▶ The task: Give all of the lines again exactly as they read.

--------------------------------------------------

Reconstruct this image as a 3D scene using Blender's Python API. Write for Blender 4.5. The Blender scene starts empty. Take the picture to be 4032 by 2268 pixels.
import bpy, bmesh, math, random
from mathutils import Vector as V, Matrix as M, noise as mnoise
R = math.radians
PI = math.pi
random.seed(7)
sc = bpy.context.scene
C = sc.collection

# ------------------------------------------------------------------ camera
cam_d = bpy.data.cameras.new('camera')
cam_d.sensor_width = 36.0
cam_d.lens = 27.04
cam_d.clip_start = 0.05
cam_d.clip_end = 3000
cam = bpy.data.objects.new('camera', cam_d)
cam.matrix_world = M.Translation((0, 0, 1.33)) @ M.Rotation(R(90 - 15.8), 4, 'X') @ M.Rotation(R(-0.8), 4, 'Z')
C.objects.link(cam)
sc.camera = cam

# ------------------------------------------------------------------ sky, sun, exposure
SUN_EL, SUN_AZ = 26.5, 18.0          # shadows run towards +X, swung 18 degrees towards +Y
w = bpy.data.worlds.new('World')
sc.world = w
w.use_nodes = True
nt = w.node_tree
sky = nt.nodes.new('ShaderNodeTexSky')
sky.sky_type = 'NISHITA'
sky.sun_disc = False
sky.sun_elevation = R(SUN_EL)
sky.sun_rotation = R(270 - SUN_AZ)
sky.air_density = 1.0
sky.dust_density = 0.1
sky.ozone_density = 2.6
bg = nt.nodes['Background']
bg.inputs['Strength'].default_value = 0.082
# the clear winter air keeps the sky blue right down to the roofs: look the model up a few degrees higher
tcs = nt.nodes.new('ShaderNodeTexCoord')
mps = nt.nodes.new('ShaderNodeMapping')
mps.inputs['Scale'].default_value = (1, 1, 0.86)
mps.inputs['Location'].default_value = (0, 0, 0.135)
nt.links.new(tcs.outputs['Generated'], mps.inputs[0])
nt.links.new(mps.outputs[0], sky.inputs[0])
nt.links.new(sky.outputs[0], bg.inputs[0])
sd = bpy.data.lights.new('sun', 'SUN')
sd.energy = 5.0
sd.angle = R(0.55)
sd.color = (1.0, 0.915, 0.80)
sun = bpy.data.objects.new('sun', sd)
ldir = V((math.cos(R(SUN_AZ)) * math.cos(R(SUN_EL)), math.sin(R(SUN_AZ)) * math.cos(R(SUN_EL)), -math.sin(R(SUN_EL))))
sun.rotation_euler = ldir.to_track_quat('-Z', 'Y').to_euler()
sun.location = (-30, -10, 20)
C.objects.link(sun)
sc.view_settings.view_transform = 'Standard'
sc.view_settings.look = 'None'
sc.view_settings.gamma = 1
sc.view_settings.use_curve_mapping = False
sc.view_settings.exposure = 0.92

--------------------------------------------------

▶ Response for this exercise:
Reconstruct this image as a 3D scene using Blender's Python API. Write for Blender 4.5. The Blender scene starts empty. Take the picture to be 4032 by 2268 pixels.
import bpy, bmesh, math, random
from mathutils import Vector as V, Matrix as M, noise as mnoise
R = math.radians
PI = math.pi
random.seed(7)
sc = bpy.context.scene
C = sc.collection

# ------------------------------------------------------------------ camera
cam_d = bpy.data.cameras.new('camera')
cam_d.sensor_width = 36.0
cam_d.lens = 27.04
cam_d.clip_start = 0.05
cam_d.clip_end = 3000
cam = bpy.data.objects.new('camera', cam_d)
cam.matrix_world = M.Translation((0, 0, 1.33)) @ M.Rotation(R(90 - 15.8), 4, 'X') @ M.Rotation(R(-0.8), 4, 'Z')
C.objects.link(cam)
sc.camera = cam

# ------------------------------------------------------------------ sky, sun, exposure
SUN_EL, SUN_AZ = 26.5, 18.0          # shadows run towards +X, swung 18 degrees towards +Y
w = bpy.data.worlds.new('World')
sc.world = w
w.use_nodes = True
nt = w.node_tree
sky = nt.nodes.new('ShaderNodeTexSky')
sky.sky_type = 'NISHITA'
sky.sun_disc = False
sky.sun_elevation = R(SUN_EL)
sky.sun_rotation = R(270 - SUN_AZ)
sky.air_density = 1.0
sky.dust_density = 0.1
sky.ozone_density = 2.6
bg = nt.nodes['Background']
bg.inputs['Strength'].default_value = 0.082
# the clear winter air keeps the sky blue right down to the roofs: look the model up a few degrees higher
tcs = nt.nodes.new('ShaderNodeTexCoord')
mps = nt.nodes.new('ShaderNodeMapping')
mps.inputs['Scale'].default_value = (1, 1, 0.86)
mps.inputs['Location'].default_value = (0, 0, 0.135)
nt.links.new(tcs.outputs['Generated'], mps.inputs[0])
nt.links.new(mps.outputs[0], sky.inputs[0])
nt.links.new(sky.outputs[0], bg.inputs[0])
sd = bpy.data.lights.new('sun', 'SUN')
sd.energy = 5.0
sd.angle = R(0.55)
sd.color = (1.0, 0.915, 0.80)
sun = bpy.data.objects.new('sun', sd)
ldir = V((math.cos(R(SUN_AZ)) * math.cos(R(SUN_EL)), math.sin(R(SUN_AZ)) * math.cos(R(SUN_EL)), -math.sin(R(SUN_EL))))
sun.rotation_euler = ldir.to_track_quat('-Z', 'Y').to_euler()
sun.location = (-30, -10, 20)
C.objects.link(sun)
sc.view_settings.view_transform = 'Standard'
sc.view_settings.look = 'None'
sc.view_settings.gamma = 1
sc.view_settings.use_curve_mapping = False
sc.view_settings.exposure = 0.92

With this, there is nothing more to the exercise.